I asked him why. He said the book is the only place where the voice is fully his, and the moment he lets the machine write a sentence, the voice starts being something else. He said it like it was obvious, which is a thing 71-year-olds get to do that nobody else does.
The line he draws is the same line every working writer I respect draws. The AI handles the logistics. The human writes the prose. Every word in his manuscript is his, because the book is his life and the machine has no business inventing any of it. The full version of why this matters is in It’s Not the AI, It’s the Crap, but the shorter version is the one he gave me.
Why this works for him
A few reasons. He’s not afraid of the technology because he’s been around long enough to watch a dozen technologies arrive and leave or stick. He didn’t start the memoir to make money from it. He’s not trying to compete with anyone, so he isn’t tempted to take a shortcut that would hurt the work.

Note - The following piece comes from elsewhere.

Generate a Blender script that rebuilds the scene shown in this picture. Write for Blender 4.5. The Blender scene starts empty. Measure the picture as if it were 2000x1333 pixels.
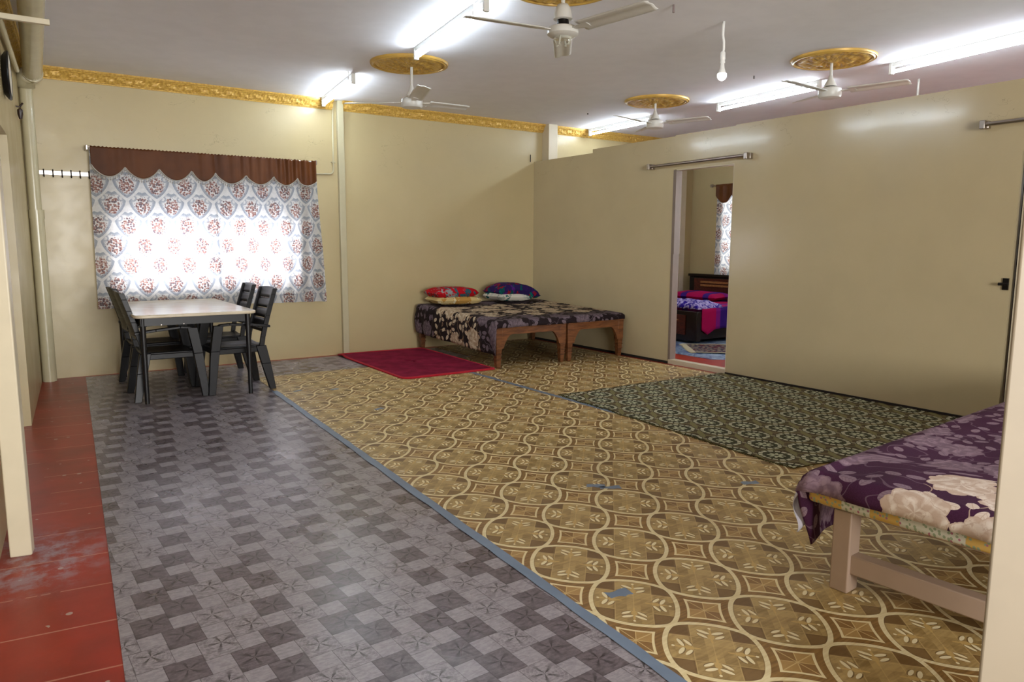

And, importantly, he understands the difference between using a tool and being used by one. He uses AI to do the parts of writing that drain him without giving him anything in return. The looking-for-gaps work. The keeping-track-of-what-he-meant work. The boring logistics around organizing his thoughts so the actual writing can happen. The AI handles all of that, and he spends the freed time on what he came to do, which is to write the parts of his life he’s been thinking about for sixty years and is finally ready to say.

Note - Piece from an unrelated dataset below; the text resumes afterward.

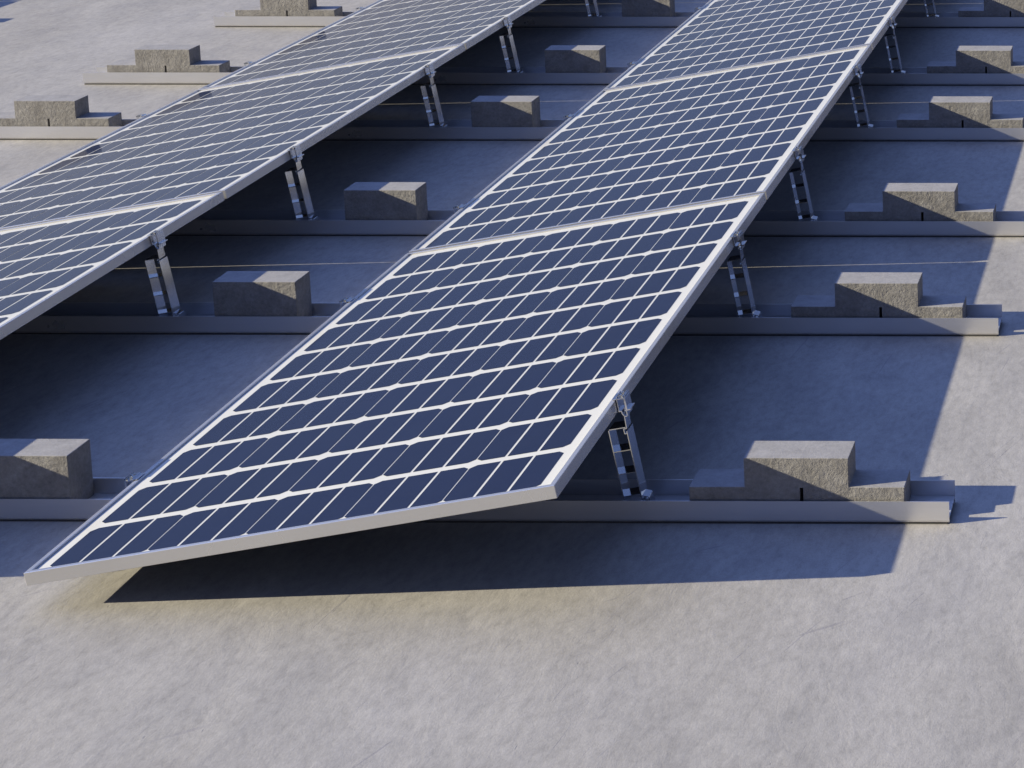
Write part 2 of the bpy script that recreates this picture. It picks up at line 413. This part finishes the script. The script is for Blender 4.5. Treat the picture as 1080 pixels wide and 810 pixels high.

This is exactly the model from Augmented Beats Replaced. The machine handles the routine. The human handles the work that matters. The work that matters here is a memoir that will eventually sit on his children’s shelves, and the writing has to be his because that’s the whole point of the book.
What he’s not afraid of
He’s not afraid of AI replacing him as a writer. He laughs about this when it comes up. He says the AI doesn’t have a life to write about, and even if it learned to mimic his voice, it would be mimicking his voice without having lived the life that produced the voice. He says he isn’t worried about that.

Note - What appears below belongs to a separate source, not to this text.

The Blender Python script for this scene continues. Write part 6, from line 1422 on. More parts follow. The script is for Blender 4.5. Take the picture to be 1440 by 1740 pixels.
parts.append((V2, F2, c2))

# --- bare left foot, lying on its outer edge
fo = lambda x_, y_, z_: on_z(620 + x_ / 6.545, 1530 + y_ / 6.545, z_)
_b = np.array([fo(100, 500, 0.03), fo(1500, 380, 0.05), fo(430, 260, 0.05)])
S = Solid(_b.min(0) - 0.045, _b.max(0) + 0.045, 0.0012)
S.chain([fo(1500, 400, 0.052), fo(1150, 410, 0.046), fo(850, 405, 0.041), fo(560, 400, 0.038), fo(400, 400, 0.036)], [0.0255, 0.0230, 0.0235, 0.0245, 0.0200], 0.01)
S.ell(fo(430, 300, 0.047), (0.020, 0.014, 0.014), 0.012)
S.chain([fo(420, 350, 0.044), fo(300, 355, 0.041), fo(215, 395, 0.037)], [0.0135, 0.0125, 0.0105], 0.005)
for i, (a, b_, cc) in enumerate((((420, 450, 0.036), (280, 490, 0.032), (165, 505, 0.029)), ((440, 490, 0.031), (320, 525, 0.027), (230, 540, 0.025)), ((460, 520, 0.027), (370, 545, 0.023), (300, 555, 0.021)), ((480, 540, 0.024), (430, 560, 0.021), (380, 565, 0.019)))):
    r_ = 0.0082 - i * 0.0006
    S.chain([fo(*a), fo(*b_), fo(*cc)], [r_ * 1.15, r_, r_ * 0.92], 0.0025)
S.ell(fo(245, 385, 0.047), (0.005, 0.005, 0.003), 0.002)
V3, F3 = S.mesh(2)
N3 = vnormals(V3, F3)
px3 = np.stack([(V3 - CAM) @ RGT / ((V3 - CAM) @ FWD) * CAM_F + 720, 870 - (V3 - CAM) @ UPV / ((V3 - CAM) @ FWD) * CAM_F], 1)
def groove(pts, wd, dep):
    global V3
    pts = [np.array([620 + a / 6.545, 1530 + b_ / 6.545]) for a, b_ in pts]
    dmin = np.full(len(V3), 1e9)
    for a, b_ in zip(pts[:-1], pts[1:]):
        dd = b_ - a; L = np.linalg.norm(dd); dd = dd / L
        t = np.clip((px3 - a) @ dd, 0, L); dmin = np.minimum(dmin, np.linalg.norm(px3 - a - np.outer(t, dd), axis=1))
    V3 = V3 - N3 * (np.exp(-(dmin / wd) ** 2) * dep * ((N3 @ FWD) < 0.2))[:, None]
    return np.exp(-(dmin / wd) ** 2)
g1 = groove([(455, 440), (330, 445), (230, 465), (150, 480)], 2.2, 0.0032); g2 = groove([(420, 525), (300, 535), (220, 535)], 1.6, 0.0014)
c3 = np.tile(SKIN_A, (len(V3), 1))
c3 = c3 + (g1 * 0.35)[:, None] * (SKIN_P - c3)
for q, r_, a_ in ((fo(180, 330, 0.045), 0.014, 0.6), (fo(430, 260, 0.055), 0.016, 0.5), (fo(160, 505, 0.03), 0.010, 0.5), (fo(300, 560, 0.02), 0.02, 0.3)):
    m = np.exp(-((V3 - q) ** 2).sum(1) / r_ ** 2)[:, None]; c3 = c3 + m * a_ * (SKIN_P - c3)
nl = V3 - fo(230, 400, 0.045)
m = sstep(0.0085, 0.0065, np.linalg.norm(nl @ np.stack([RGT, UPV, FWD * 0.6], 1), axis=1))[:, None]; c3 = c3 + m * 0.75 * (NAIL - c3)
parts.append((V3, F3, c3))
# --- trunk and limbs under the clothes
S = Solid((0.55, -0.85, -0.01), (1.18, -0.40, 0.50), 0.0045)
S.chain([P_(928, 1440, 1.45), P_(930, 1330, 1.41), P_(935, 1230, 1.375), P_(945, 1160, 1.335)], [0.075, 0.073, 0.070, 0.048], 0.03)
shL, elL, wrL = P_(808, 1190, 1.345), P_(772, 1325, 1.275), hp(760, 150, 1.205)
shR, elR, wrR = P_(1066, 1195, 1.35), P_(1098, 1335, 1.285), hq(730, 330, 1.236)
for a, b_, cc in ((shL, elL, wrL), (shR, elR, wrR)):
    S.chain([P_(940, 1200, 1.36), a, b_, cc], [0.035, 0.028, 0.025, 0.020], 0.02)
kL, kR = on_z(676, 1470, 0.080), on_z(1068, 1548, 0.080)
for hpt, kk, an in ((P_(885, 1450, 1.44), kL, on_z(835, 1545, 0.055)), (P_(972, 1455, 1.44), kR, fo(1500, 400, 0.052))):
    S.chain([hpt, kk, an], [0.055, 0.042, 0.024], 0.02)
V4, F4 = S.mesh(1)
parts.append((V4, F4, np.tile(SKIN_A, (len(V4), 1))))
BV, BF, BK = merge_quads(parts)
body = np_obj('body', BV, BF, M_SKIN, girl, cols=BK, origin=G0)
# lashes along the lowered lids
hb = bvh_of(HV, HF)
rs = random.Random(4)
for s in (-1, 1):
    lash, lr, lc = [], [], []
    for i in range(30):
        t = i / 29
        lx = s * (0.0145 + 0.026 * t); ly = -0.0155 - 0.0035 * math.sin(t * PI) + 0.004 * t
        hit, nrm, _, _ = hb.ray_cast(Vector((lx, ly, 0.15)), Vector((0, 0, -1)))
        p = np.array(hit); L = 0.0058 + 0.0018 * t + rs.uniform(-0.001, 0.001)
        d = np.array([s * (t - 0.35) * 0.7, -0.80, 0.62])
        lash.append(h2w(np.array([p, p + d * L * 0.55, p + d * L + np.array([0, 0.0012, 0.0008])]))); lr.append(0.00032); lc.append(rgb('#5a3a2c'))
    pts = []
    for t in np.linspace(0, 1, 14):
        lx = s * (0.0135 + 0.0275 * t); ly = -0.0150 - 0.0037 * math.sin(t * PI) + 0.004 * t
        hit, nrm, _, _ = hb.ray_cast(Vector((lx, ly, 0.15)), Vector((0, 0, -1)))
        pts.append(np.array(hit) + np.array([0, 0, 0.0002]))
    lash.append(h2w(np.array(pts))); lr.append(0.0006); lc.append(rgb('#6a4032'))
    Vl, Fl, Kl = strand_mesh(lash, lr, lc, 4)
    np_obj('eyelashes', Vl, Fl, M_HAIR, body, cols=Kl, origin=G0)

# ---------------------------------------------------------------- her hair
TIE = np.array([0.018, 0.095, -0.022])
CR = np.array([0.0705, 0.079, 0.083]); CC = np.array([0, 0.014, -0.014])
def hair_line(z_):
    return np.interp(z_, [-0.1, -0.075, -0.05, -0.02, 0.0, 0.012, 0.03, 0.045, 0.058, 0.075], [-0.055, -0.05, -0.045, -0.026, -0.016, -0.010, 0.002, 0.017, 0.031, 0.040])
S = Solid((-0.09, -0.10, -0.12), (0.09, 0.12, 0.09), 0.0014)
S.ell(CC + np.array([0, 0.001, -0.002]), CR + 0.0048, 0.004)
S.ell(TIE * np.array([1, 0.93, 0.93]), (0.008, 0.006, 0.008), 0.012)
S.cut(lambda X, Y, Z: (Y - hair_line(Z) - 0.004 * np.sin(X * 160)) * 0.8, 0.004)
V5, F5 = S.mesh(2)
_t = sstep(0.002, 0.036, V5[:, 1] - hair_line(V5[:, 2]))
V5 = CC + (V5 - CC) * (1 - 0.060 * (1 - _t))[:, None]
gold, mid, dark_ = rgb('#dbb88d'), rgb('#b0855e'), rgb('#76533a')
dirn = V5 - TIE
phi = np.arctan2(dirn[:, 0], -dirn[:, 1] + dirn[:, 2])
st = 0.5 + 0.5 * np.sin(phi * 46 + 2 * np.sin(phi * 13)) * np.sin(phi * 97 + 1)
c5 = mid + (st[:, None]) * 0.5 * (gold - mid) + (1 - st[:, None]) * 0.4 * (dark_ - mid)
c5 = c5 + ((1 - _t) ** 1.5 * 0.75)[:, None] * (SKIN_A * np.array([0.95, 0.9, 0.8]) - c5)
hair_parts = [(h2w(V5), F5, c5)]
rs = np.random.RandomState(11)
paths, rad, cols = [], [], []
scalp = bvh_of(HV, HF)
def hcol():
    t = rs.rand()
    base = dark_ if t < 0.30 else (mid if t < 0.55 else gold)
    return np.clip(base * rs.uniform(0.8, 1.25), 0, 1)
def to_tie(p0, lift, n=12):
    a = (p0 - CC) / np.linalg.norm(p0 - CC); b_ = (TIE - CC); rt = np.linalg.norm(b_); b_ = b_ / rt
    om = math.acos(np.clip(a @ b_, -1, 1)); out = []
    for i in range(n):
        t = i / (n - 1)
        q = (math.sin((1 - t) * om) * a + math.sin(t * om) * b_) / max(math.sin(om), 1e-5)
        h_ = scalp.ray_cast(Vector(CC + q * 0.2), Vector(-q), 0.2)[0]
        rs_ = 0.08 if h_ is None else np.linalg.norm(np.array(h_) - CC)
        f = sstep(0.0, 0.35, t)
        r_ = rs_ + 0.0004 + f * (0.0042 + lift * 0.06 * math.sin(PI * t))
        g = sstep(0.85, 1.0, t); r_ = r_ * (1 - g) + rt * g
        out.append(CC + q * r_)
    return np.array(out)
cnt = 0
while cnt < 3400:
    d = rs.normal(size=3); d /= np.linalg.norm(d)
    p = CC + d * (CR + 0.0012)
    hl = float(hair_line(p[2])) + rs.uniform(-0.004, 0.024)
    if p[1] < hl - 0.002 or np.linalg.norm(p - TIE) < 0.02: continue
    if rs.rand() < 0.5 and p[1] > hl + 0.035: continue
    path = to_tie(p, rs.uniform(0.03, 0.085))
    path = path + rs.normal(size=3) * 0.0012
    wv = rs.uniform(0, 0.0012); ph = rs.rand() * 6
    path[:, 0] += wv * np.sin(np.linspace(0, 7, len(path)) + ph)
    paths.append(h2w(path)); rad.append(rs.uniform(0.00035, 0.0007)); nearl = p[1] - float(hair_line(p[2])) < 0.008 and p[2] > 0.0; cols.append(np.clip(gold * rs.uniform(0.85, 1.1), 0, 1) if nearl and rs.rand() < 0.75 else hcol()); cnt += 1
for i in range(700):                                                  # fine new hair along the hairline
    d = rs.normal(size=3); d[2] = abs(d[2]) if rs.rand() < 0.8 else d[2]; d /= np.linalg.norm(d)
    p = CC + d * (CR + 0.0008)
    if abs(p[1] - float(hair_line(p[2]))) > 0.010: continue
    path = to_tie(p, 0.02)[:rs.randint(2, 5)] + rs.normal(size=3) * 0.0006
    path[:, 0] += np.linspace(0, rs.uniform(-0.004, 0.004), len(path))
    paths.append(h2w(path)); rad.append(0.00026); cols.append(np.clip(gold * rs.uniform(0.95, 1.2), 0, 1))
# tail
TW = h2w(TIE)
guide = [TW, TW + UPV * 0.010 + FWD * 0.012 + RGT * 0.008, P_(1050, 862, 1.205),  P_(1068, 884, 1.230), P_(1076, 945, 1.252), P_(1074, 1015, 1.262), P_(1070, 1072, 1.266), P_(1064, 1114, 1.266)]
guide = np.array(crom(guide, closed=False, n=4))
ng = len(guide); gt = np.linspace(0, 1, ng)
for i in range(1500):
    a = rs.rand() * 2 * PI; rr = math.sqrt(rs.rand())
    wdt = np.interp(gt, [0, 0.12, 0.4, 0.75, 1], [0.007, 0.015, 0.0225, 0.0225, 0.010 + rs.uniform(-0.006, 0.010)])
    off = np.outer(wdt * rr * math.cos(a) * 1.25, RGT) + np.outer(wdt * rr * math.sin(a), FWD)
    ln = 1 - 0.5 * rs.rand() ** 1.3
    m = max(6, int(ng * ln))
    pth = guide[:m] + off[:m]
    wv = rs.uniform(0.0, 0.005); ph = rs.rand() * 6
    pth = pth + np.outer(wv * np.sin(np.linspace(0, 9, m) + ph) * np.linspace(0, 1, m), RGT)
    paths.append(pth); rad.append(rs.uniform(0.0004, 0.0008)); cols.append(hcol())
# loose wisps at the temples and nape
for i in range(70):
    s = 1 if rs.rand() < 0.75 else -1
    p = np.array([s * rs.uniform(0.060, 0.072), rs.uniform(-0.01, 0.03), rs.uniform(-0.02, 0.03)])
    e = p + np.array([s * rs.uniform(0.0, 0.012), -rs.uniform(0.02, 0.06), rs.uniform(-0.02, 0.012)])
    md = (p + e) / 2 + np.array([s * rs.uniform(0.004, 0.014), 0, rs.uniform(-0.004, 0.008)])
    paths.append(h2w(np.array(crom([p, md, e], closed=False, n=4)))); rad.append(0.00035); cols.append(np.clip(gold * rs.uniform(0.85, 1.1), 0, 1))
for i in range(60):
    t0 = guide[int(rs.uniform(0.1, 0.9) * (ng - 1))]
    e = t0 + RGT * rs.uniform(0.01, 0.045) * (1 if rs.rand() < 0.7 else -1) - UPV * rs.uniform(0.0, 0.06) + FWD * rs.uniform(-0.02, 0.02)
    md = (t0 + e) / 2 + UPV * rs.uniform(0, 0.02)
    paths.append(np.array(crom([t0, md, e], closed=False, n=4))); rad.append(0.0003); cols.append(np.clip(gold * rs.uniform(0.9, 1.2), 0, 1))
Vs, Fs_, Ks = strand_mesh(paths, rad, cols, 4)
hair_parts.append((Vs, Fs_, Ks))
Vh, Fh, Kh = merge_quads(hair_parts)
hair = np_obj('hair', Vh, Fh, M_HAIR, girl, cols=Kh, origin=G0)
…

He’s not afraid of being too old to learn the tool. He learned it the way he learns anything, which is by sitting down with it for a few hours, breaking things, and figuring out how it works. The first month he used it badly. The second month he started using it well. By the third month he had it integrated into his workflow. He’s never asked me to explain anything about it to him because he assumed he could figure it out, which is the right assumption.
He’s not afraid of being judged for using AI. He doesn’t hide it. When his friends ask whether he’s writing the book himself, he says yes, and then tells them about the AI and how he uses it. They understand the distinction or they don’t. He doesn’t lose sleep over the ones who don’t.
What he is afraid of
One thing, and it’s the same thing every honest writer of any age has always been afraid of. That he’ll run out of time before the book is finished.
The AI is one of the things helping him not run out of time. It handles the boring overhead that used to consume his Saturdays. The freed Saturdays now go into the writing. The writing accumulates faster than it would have without the tool. The book is going to make it.
That’s the augmented human, at 71, doing the work of his life. Faster, sharper, and more in control of his time than he was before he picked up the tool. The longer version of what this looks like across professions is in The Birth of the Augmented Human, but the version that matters here is the one above, which is one specific human, in his seventies, finishing a book that wouldn’t have gotten finished without the tool he wasn’t supposed to be young enough to learn.
He’s the model. If you’ve been telling yourself you’re too old, or too busy, or too far behind, he’s the answer to that. Retrain or Be Replaced. There Is No Third Option. walks through the broader argument, but his story is the proof.